Daniel [oeconomist.com] said...

As much as people might like to believe that breaking a neck results in instantaneous death, the actual result is paralysis and unconsciousness. The person hanged still asphyxiates over a matter of minutes.

Grant said...

Forgetting the violence, I wonder if that line about the pajamas angered the anti-comic book people - "They make a guy look classy in bed."

Brian Barnes said...

Another fun "true" crime story.

I don't think I've ever mentioned just how great a visual Mister Crime is. Always hanging around, being catty, with that razor-toothed skull like visage. His weird bipolar attitude towards his "students" (he loves them, but can't wait for them to get turned into bloody chunks of meat.) You could make a point about it representing that crime can take you far but is never your friend, but it's really nothing more than a narrative trick.

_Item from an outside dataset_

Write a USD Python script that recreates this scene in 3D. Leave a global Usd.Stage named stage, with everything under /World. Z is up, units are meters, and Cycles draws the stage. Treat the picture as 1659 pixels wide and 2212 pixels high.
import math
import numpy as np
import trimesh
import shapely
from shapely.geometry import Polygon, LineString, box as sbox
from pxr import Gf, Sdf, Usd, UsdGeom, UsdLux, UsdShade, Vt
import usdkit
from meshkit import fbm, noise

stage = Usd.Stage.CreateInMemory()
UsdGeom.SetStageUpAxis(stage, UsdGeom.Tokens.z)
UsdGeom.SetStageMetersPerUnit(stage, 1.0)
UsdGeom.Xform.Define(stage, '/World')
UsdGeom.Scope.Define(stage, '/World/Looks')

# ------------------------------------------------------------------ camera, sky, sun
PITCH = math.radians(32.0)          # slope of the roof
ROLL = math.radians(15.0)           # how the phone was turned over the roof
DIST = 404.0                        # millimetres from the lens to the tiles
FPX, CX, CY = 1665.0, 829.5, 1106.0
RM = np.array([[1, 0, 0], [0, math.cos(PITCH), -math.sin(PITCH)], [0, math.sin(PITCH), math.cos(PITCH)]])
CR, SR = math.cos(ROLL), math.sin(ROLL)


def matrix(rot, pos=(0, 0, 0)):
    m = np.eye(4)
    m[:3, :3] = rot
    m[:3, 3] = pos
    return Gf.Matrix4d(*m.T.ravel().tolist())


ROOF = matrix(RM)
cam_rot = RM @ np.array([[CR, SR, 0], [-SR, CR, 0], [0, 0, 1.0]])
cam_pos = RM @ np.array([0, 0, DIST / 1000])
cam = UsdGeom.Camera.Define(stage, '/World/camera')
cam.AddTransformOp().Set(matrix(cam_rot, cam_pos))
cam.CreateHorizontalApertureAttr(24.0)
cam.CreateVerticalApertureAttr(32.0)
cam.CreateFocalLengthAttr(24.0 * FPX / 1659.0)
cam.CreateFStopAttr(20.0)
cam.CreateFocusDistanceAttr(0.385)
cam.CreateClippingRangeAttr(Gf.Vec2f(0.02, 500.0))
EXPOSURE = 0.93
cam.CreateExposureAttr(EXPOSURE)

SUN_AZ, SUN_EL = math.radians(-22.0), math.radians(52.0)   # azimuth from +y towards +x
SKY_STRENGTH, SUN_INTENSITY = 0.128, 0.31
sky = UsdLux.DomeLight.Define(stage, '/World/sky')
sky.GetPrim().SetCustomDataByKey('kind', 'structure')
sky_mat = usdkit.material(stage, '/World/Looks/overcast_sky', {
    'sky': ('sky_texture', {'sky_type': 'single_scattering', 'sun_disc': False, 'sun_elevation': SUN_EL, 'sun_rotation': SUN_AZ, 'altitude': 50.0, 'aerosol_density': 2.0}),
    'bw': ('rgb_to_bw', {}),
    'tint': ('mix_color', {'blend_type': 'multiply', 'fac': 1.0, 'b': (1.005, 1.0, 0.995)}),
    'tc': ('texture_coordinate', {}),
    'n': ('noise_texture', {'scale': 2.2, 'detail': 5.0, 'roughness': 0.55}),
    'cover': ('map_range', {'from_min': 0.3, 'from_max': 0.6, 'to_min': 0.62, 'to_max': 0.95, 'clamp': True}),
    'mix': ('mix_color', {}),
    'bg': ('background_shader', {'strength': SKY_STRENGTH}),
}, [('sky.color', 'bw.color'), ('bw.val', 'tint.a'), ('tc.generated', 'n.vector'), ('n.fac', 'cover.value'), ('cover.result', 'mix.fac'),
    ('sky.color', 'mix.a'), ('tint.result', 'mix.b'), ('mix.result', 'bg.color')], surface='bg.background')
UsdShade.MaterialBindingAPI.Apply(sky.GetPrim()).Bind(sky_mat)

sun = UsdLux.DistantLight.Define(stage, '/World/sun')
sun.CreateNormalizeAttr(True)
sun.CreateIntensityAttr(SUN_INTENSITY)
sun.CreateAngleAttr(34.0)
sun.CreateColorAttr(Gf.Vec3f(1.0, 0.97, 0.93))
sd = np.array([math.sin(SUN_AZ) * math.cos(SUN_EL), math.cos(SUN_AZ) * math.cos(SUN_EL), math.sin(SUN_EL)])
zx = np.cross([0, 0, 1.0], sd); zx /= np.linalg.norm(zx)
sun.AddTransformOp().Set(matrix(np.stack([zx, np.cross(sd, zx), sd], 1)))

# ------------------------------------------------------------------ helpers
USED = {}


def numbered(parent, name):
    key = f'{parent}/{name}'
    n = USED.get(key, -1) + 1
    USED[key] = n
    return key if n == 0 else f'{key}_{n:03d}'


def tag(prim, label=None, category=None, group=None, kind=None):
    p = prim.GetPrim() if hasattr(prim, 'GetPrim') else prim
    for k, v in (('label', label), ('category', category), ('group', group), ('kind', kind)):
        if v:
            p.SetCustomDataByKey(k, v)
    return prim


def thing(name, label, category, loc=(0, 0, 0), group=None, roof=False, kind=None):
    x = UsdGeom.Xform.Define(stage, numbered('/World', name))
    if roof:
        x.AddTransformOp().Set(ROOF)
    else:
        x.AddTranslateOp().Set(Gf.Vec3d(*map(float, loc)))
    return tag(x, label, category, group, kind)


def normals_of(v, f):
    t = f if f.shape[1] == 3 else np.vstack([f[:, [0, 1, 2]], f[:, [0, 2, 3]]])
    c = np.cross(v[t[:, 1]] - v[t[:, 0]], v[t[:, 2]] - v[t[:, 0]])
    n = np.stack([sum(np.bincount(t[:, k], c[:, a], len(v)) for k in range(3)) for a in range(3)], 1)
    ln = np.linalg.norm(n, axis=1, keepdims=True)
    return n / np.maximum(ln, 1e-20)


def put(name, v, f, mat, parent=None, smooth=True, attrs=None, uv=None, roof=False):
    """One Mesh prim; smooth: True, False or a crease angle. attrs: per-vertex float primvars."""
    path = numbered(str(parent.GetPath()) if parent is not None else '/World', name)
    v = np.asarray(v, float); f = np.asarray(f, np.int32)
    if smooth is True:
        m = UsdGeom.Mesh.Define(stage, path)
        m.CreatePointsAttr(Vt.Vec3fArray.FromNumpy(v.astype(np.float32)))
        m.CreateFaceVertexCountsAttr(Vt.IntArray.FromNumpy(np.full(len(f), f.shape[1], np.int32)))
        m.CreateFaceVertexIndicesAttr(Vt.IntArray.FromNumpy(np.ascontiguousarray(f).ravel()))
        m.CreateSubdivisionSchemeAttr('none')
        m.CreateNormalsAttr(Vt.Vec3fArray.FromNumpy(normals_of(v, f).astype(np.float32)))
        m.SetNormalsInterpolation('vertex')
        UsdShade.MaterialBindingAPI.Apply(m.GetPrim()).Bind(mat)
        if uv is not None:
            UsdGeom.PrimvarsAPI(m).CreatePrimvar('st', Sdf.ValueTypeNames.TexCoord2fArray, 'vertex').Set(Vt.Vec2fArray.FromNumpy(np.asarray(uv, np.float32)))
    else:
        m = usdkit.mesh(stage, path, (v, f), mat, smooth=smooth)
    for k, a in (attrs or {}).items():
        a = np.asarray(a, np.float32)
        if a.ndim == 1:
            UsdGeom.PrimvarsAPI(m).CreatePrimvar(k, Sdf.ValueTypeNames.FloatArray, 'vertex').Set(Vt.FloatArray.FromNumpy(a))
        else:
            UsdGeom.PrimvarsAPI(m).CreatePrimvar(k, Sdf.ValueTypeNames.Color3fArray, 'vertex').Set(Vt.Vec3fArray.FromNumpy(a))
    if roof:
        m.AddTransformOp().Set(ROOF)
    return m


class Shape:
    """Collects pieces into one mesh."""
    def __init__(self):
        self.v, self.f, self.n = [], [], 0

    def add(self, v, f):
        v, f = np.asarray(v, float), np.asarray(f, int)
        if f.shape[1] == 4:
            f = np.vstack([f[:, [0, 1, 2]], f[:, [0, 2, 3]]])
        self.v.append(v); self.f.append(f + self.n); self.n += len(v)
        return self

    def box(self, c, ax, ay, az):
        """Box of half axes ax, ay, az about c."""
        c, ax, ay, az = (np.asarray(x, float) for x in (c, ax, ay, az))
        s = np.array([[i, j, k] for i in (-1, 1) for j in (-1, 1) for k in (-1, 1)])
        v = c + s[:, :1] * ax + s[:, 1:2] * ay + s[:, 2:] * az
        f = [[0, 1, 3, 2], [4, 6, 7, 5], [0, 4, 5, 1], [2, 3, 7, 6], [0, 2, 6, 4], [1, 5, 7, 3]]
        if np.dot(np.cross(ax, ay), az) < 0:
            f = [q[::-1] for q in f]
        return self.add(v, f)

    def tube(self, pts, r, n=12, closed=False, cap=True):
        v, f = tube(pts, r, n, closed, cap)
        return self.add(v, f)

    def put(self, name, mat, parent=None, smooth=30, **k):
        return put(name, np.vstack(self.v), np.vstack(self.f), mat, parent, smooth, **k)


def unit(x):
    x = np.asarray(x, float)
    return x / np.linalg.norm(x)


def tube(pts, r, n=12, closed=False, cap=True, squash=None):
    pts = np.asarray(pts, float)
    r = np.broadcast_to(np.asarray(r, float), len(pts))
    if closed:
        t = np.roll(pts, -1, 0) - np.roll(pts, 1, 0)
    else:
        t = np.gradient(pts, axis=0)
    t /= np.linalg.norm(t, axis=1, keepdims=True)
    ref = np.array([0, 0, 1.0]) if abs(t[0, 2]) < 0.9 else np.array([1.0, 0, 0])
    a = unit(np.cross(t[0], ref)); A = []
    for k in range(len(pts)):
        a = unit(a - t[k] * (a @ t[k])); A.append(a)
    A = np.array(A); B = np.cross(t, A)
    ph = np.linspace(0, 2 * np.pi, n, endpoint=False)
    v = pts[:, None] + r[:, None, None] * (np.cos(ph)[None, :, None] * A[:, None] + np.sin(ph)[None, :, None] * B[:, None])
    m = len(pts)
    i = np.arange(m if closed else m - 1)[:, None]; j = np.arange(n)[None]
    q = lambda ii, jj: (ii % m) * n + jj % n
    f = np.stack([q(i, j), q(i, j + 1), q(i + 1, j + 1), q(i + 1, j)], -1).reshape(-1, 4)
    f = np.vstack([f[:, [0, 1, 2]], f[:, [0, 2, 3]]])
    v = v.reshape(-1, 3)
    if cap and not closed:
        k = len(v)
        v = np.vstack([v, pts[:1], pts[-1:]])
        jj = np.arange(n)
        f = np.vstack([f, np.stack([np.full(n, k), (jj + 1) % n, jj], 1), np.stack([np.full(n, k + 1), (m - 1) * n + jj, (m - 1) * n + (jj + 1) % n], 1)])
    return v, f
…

Unless I missed it, Marion “Kiki” Roberts doesn't have her own wikipedia page, so gangster moll only gets you so far, it seems!

Pappy said...

Brian, I don't know who came first, Mr Crime or Mr Coffee Nerves. I used to see the latter in ads for Postum non-caffeinated wheat drink in my Sunday funnies. Mr Coffee Nerves was also a guy who hung around, wraith-like, making comments about what a jerk someone is because they get on caffeine jags from drinking too much coffee.

In Crime Does Not Pay Mr Crime could maybe even root for the bad guy, but knew how criminals wind up. When the inevitable happened Mr Crime could say, "I told you so."

Pappy said...

Grant, in that way I agree with Legs, even if I couldn't look classy in bed even if I wore an Armani suit.

Sometimes lines like this just slipped by (as it did to me), and I wonder if anyone caught it. Maybe back in those days pajamas meant a sign of affluence or class for the wearer, with sex meaning a secondary meaning. They sure beat torn underwear for sleeping apparel.

Pappy said...

Daniel, I decided long ago that hanging would not be a good way to die for those reasons you mention. Various methods of state-sponsored death were sold as humane, electric chair a good example, right up to lethal injection. I wouldn't choose any of them for myself.

Daniel [oeconomist.com] said...

We'd have to understand the brain better than we do to know whether any of the methods in present or recent use cause suffering. Our only way of being assured that a method were humane would be if it caused truly immediate obliteration of the brain. Such a method would be socially unacceptable because people don't want a physical mess. They'd rather risk that the person suffer than have a mess.

The best idea that we've had for you execution has been to crush you with a falling stack of memorabilia while your back is turned and you are distracted by a copy of the little-known collaborative work between Harvey Kutrzman and Matt Baker.

Pappy said...

Not a bad way to go, actually, but I think the dust might choke me to death before I succumbed to brain damage by falling objects.

I've had a few surgeries in my time, and I like the way they put me to sleep, where they could cut me open without me feeling anything. That's how I'd like to go: become unconscious and not be aware of anything else that happens to me, including being sent down the conveyor belt to the flames of the crematorium. If I were to wake up in the middle of that ride into the fire I'd surely think I was the punch line in an EC horror comic, and wonder what I did to deserve it.

Daniel [oeconomist.com] said...

But did the anæsthesia keep you from feeling pain, or did it instead just prevent formation of memories of the experience?

Pappy said...

Daniel, if all the anesthesia did was prevent the memory of pain, then what's the difference? Since I have no memory of pain then for me I was not in pain.

Daniel [oeconomist.com] said...

If you die an excruciating death, presumably you will have no memory of that, either.

My point is that we cannot infer that a method of execution is relatively painless simply because it is administered under anæsthesia. We'd really need an instantaneous obliteration of the brain.